Entertainment

Meet The Inclusive Skate Collective Behind 'Betty'

by Rebecca Patton
Ardelia "Dede” Lovelace in ‘Betty'
Alison Rosa/HBO

Although HBO's new series Betty is technically fictional, it follows a group of young women playing versions of themselves as skateboarders in New York City. They are not actors (or they weren't, rather, before co-creator Crystal Moselle started collaborating with them back in 2016), and as a result, are really that tight-knit in real life. In fact, Betty is based on a real collective called Skate Kitchen, which is also the name of Moselle's 2018 film about the group.

Member Rachelle Vinberg, who plays Camille in the HBO series, coined the term Skate Kitchen after looking at YouTube comments. "I'd always look at the comments of girl skating videos, and they'd all be saying, 'Why aren't they in the kitchen?'" she told Teen Vogue in 2018. The resulting name, Skate Kitchen, is a tongue-in-cheek way of saying they're right where they belong. "In the name, it shows we're allowed to skate," Vinberg explained.

As for the name Betty, Moselle explained in a clip for HBO that it's a derogatory term that's evolved from "a girl who skateboarded, and then it was a girl who hung out with skateboard dudes." Now, she says, they're "reclaiming the term and making it our own."

And if you've looked at any members' social media and wondered why there are bananas everywhere, it's because the fruit is their mascot, which Moselle told Teen Vogue happened organically. "I think that [the girls] just loved bananas, and then Rachelle drew it for the logo, and they just got obsessed with bananas," the Skate Kitchen director and Betty co-creator said. "Now, everything's f*cking bananas." Indeed, the Skate Kitchen logo has been memorialized as tattoos and graffiti and has even shown up on their skateboards and clothes.

The collective didn't form overnight, however. It started when Vinberg and Nina Moran (who plays Kirt) met by watching each other's skateboarding YouTube videos. "Even though I found Rachelle, I only skated with her every other week for one day when she'd come over," Moran told The Face. "So I started going to these girl sessions at a skate shop I ended up working at."

Eventually, she introduced Vinberg to the other girls she'd been skating with, one of whom was Moonbear. "It was really cool because I was like 17 and they were all like 24, 25, 27… So they'd teach me about life," Moran said. "They were also the ones that helped me feel comfortable in my sexuality because I wasn't open being gay when I was in high school and stuff. They were all queer, and it like made me feel comfortable."

Skate Kitchen isn't exclusively for girls, but their mission is to infiltrate the largely male world of skateboarding while being as inclusive to beginners as possible. "When you see someone that looks like you, you feel more comfortable to do something and less intimidated," Moonbear (who plays Honeybear in Betty) told The Face. "That's something the Skate Kitchen really works on."

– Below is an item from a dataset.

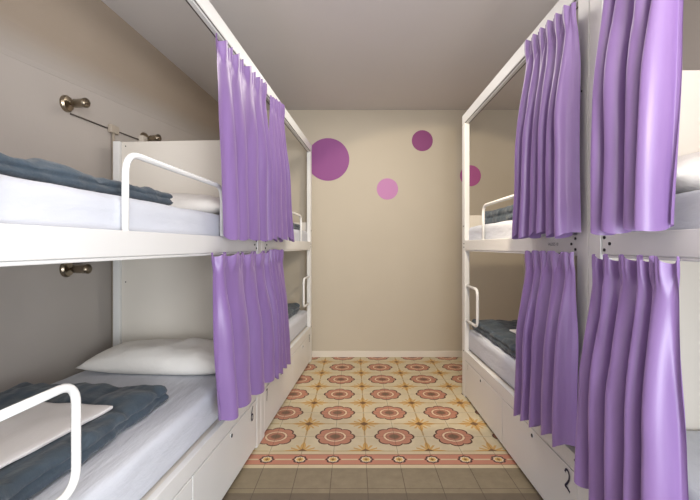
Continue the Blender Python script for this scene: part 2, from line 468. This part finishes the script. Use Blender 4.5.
def bunk(left, far, label, numbers=None, rail_text=None, loop=(.30, .95, .655)):
    F = FR[left, far]
    root = bpy.data.objects.new('bunk_bed', None); C.objects.link(root); F.place(root)
    tag(root, label, 'bunk bed', 'white metal bunk beds')
    W, Pn = M['white'], M['panel']
    # front posts to the curtain rail, rear posts to the panel top
    for u0 in (.0015, L-PW):
        boxpart('post', F, W, root, 0, .042, u0, u0+PW-.0015, 0, 2.342)
        boxpart('post', F, W, root, D-.045, D, u0, u0+.05, 0, 1.985)
    boxpart('cover_plate', F, W, root, -.004, -.0005, .0015, PW-.001, .40, 1.965, bevel=.0015)
    boxpart('top_rail', F, W, root, 0, .045, .0015, L, 2.345, 2.425)
    tr = boxpart('curtain_track', F, W, root, .009, .031, PW, L-PW, 2.334, 2.3445, bevel=.001)
    boxpart('slot', F, M['track'], tr, .034, .040, PW, L-PW, 2.336, 2.3446, bevel=0)
    boxpart('slot', F, M['track'], tr, .003, .006, PW, L-PW, 2.342, 2.3446, bevel=0)
    # upper bed
    boxpart('side_rail', F, W, root, .001, .03, PW+.0005, L-PW-.0005, 1.257, 1.338, bevel=.003,
            extra=[(.004, .055, PW+.0005, L-PW-.0005, 1.246, 1.2565)])
    boxpart('side_rail', F, W, root, D-.03, D-.001, .06, L-.05, 1.257, 1.338)
    boxpart('bed_base', F, Pn, root, .056, D-.031, .04, L-.05, 1.262, 1.29)
    bm = bmesh.new()
    add_tube(bm, rounded_path([F.p(.016, L-.54, 1.336), F.p(.016, L-.54, 1.59), F.p(.016, L-1.33, 1.59), F.p(.016, L-1.33, 1.336)], .075), .011, 14)
    obj('guard_rail', bm, M['gloss'], root, True)
    bm = bmesh.new()
    add_tube(bm, rounded_path([F.p(.02, L-PW+.004, loop[1]), F.p(.02, L-PW-loop[0], loop[1]), F.p(.02, L-PW-loop[0], loop[2]), F.p(.02, L-PW+.004, loop[2])], .06), .0115, 14)
    obj('guard_loop', bm, M['gloss'], root, True)
    # end panels
    boxpart('head_panel', F, Pn, root, .0425, D-.0455, .0015, .028, .03, 1.985, bevel=.002)
    boxpart('foot_panel', F, Pn, root, .0425, D-.0455, L-.03, L-.008, 1.262, 1.555, bevel=.002)
    boxpart('foot_panel', F, Pn, root, .0425, D-.0455, L-.03, L-.008, .03, .56, bevel=.002)
    # storage base under the lower bed
    boxpart('base_rail', F, W, root, .001, .03, PW+.0005, L-PW-.0005, .322, .398, bevel=.002)
    boxpart('bed_base', F, Pn, root, .031, D-.046, .03, L-.031, .36, .392)
    half = (PW + L - PW)/2
    for i, (a, b) in enumerate(((PW+.004, half-.003), (half+.003, L-PW-.004))):
        dr = boxpart('drawer_front', F, W, root, .0015, .02, a, b, .022, .316, bevel=.0025)
        c = (a+b)/2
        bm = bmesh.new(); add_disc(bm, F.p(.003, c, .287), (-F.s,0,0), .0125, .004, 16); lk = obj('lock', bm, M['gloss'], dr)
        bm = bmesh.new(); add_disc(bm, F.p(-.0005, c, .285), (-F.s,0,0), .0095, .003, 14); obj('keyhole', bm, M['dark'], lk)
        if numbers and numbers[i]:
            ch, u, z, w, h, lw = numbers[i]
            mk = obj('number_mark', number_bm(F, ch, u, z, w, h, lw), M['ink'], dr)
        for cu in (a+.12, b-.12):
            bm = bmesh.new(); add_disc(bm, F.p(.035, cu, .0), (0,0,1), .014, .021, 14); obj('foot', bm, M['dark'], dr)
    # fixings
    bolts(F, root, [(PW+.018, 1.322), (PW+.018, 1.275), (PW+.05, 1.2985), (L-PW+.02, 1.31), (L-PW+.02, 1.28), (L-PW+.03, 1.46)])
    bolts(F, root, [(PW+.02, .375), (L-PW+.03, .39)], .005)
    for z in (1.93,):
        bm = bmesh.new(); add_disc(bm, F.p(-.003, PW*.55, z), (-F.s,0,0), .0045, .003, 10); obj('bolt', bm, M['dark'], root)
    bm = bmesh.new(); add_disc(bm, F.p(D-.075, .027, 1.955), (0,F.k,0), .004, .003, 10); obj('bolt', bm, M['dark'], root)
    bm = bmesh.new(); add_disc(bm, F.p(D-.075, .027, 1.05), (0,F.k,0), .004, .003, 10); obj('bolt', bm, M['dark'], root)
    if rail_text:
        cu = bpy.data.curves.new('maker_mark', 'FONT'); cu.body = rail_text; cu.size = .020; cu.align_x = 'CENTER'; cu.align_y = 'CENTER'
        tmp = bpy.data.objects.new('maker_mark_text', cu); C.objects.link(tmp)
        bpy.context.view_layer.update()
        me = bpy.data.meshes.new_from_object(tmp.evaluated_get(bpy.context.evaluated_depsgraph_get()))
        bpy.data.objects.remove(tmp); bpy.data.curves.remove(cu)
        me.materials.clear(); me.materials.append(M['ink'])
        o = bpy.data.objects.new('maker_mark', me); C.objects.link(o); o.parent = root
        o.location = F.p(-.0008, .30, 1.298)
        o.rotation_euler = (PI/2, 0, -PI/2 if not left else PI/2)
    return root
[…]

Their inclusivity came about after being largely shut out of the sport they loved and wanted to learn as young girls (Vindberg told The Cut in 2018 that her older cousin taught her to ollie, and she learned other tricks from YouTube). Indeed, Ardelia "Dede" Lovelace told The Face that when she was growing up, it wasn't as culturally acceptable for girls to skateboard. "That's why Skate Kitchen came about, it was a support system," she said. "We just gravitated towards each other and that this is OK for us to skateboard — we have the right to be here as much as they do."

And through their collective, they've been to Tokyo, the UK, Paris, and Milan, among others, to skate with people they'd met online. "Skateboarding is very freeing. It allows you to connect with people who maybe don't even speak the same language," Ajani Russell (who plays Indigo) told The Face. "I remember when Skate Kitchen went to Japan, and we skated with all these Japanese skater girls that we met through Instagram. Even though we couldn't communicate with words, we were able to communicate through skating, and that was such a magical experience."

And the members have noticed a radical shift since Skate Kitchen first started. "I get on the train, and I see row after row of girl skateboarders," Russell said in the same Face interview. "And when I hear a skateboard and I look up, it's always like, two or three girls skating together."